Well, the electoral system is being damaged by this rapacious act. It is no longer about whether there is an institutional capacity of the Independent National Electoral Commission (INEC) to deliver a credible poll; it is more now on the psyche of the people themselves. So the electoral system is being undermined, not only by the politicians but also by the people collectively. Going forward, what will happen is that the political class degenerates into mere draconic warlords that will only be chiefly interested in accumulating the greatest chunk of the national treasury without any concern for how to make tangible imparts in the country or to leave a legacy to the people. The political class believes that truly in whatever they have done for the people, if they do not have the money to buy votes during elections, their impacts will be of no meaningful importance as far as their political career is concerned. I fear that what former President Olusegun Obasanjo has said about the country may soon come to be seen as the reality of Nigeria’s democracy.
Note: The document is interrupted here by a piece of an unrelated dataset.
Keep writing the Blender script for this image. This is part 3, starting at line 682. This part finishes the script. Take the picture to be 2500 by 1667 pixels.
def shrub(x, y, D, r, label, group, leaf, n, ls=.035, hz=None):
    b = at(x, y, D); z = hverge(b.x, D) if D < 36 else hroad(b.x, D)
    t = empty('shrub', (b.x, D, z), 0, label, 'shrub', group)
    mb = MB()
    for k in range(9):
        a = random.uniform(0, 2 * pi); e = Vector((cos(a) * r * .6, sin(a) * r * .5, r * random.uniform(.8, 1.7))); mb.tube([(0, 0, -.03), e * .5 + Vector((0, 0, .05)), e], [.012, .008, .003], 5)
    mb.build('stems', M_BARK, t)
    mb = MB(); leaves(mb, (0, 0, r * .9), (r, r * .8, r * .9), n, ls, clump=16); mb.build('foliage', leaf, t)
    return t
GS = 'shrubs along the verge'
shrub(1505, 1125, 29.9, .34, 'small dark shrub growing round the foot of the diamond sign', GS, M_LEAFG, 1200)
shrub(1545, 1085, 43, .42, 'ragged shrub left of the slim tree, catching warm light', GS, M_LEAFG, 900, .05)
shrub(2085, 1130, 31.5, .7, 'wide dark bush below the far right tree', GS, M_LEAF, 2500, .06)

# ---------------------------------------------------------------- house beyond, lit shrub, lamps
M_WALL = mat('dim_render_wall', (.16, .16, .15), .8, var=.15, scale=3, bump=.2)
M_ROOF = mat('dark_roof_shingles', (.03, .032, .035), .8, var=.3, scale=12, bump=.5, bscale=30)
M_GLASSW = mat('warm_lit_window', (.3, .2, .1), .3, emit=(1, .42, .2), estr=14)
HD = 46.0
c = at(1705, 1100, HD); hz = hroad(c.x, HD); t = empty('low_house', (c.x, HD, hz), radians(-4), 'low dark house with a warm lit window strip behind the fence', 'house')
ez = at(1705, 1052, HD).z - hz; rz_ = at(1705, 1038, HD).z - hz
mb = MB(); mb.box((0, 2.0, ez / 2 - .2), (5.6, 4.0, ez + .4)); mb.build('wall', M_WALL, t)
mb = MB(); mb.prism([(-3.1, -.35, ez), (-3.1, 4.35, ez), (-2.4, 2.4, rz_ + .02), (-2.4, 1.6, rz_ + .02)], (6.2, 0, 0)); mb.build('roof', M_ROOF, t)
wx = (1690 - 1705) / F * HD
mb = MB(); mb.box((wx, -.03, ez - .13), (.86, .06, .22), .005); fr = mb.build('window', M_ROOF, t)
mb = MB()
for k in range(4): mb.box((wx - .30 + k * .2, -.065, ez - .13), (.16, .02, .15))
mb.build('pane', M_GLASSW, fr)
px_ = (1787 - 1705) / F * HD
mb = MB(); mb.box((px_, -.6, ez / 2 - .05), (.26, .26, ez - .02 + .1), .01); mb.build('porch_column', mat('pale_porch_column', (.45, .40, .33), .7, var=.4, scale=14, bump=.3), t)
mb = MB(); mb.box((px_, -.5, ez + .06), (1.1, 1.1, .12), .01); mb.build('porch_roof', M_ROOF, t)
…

Some observers have said the only way for Nigerians to liberate themselves from the claws of the oppressive political class is to rise and challenge the misrule collectively. Do you think this is achievable, even with the widening ethnic and religious fault lines of the people?
I think it is achievable only if we have very efficient and nationally conscious civil society groups in the country. Instead of being ethnic platforms that will be campaigning for regional preservation and advantages, the civil society groups can start embarking on intensive mobilisation and campaign against monetary inducements to ideologically empower the masses to understand their electoral power and how not to abuse it to their detriment.